Between i486, i586 and i686 there's been a steady drumbeat of Linux distros and kernel itself deprecating support

3 comments

> Linux kernels in 2026 can still target i386 systems!

No, they cannot. 386 support was dropped in 2012 and 486 was dropped in 2026, including some third-party 586/686 vendors as well.

https://pcper.com/2026/05/first-i486-support-now-linux-aband...

Can you explain what the featured article is talking about when it talks about i386-linux-musl and Linux kernel v6.19
Didn't mainline Linux drop i386 in like 2012? Wild it still functions tbh
I’m curious, are you running i386 devices or more philosophically opposed to deprecation?
Philosophically opposed.

I'd like to see indefinite support powered through emulation under a modern CI server hardware with rigorous automated test-suites, with maintenance potentially supported in part with AI.

But someone else should do this, of course.

> ...powered through emulation under a modern CI server...

I have a 486 PC sitting in my living room. For shits and giggles, I've cobbled together a FAT12 boot loader that runs a program directly off a floppy and played around from there.

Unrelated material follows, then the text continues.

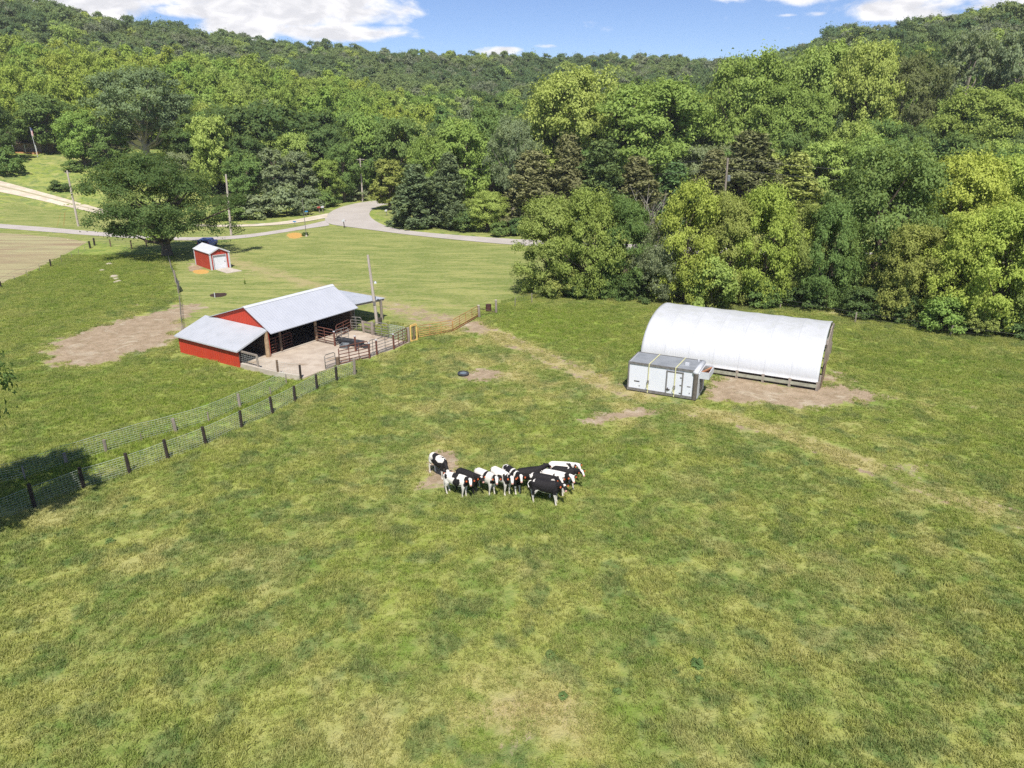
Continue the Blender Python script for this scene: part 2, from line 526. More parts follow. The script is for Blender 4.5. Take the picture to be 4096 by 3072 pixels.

And even by that little that I played around so far, I managed to run into more than one issue where something would work perfectly fine in Qemu, but not on the real hardware. Bochs appears to be more faithful, but also not 100% exact.

Btw. did you know that Windows 9x has an interesting TLB invalidation bug that apparently went unnoticed for decades and now triggers in KVM on AMD Zen 2 and newer CPUs? (see: https://github.com/JHRobotics/patcher9x)

AFAIK, part of the reason Linux no longer supports i486 is that it made CMPXCHG8B a hard requirement (and also RDTSC). You would need to maintain a completely separate implementation of a bunch of low-level locking primitives. I'm somewhat skeptical how well that will work when your testing relies entirely on emulation.

> ... someone else should do this, of course.

of course ;-)

A lot of things in Linux just plain won't work on an 80386; they dropped support 13 years ago mostly because the 80386 has some quirks with SMP support that make it much more difficult, and developers didn't really have real hardware to test on (emulation doesn't help with things like that).
What's the philosophy?
Whilst i386 hardware continues to exist, modern Linux kernels should continue to support it.
Does it continue to exist?
Lots of it, especially in embedded systems.